The posturing and bristling may seem as nothing, however, beside the confrontation that is brewing over the federal debt. Later this winter or in the spring the White House will be forced to go to Congress to ask for an increase in the federal debt ceiling. But allowing for yet more borrowing would be anathema to the Tea Party flank.

Yet, bumping up against the debt's $14.3 trillion ceiling without extending it would mean "defaulting on our obligations, which is totally unprecedented in American history," said Austan Goolsbee, chairman of the White House Council of Economic Advisors, and he warned the Republicans not to stand in the way. "The impact on the economy would be catastrophic," he said.


Darrell Issa

Congressman from California, will use his position as chair of the House Oversight and Government Reform Committee to launch serial investigations into "bloated" federal spending, summoning members of the Obama administration – with subpoenas if necessary – to testify.

John Boehner Congressman from Ohio, will be the new House Speaker and therefore the face of the new Republican majority in the lower House. He has a soft side as a frequent weeper. But don't expect the bipartisan spirit that briefly reigned before Christmas to endure as he leads the charge against Obamacare.

Eric Cantor Congressman from Virginia, is set to be Boehner's number two with the title Majority Leader. A good performer in front of the television cameras and of eminently sharp mind, Cantor is in tune with the party's conservative wing and will relish pushing for the repeal of Obamacare.

Mitch McConnell

The top Republican in the Senate will fight to push legislation passed by his party in the House through the Senate. It won't be easy because the Democrats will still maintain a majority, albeit a diminished one, in the upper chamber. He has said his priority number one is to deny Obama re-election.

Michele Bachmann

The ultra-conservative from Minnesota founded the first Tea Party caucus in the House last year. She has been re-elected and will become the informal spokesperson for the movement on Capitol Hill. Tensions between her and the party leadership will create sparks.

The likely fights

Immigration reform Obama must make some headway at least or risk losing Hispanic support.
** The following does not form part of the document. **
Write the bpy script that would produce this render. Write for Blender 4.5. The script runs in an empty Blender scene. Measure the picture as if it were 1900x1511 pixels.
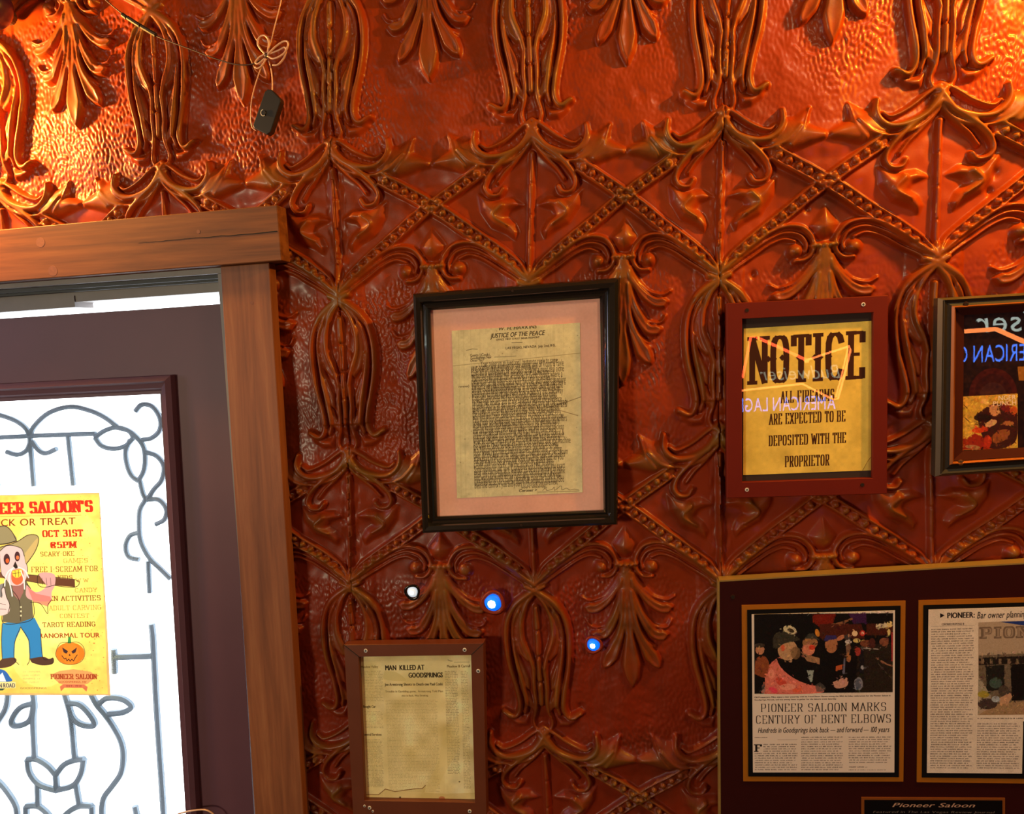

Debt ceiling Disaster and default loom if Republicans refuse to authorise more federal borrowing.

Healthcare Republicans are bent on dismantling Obamacare, if necessary by starving it of funds.

Taxes The battle over Bush tax cuts for the rich will be rejoined in 2012. The liberals want them scrapped.

Afghanistan Congress and the voters are weary of war. Can Obama start withdrawals this year as he promised?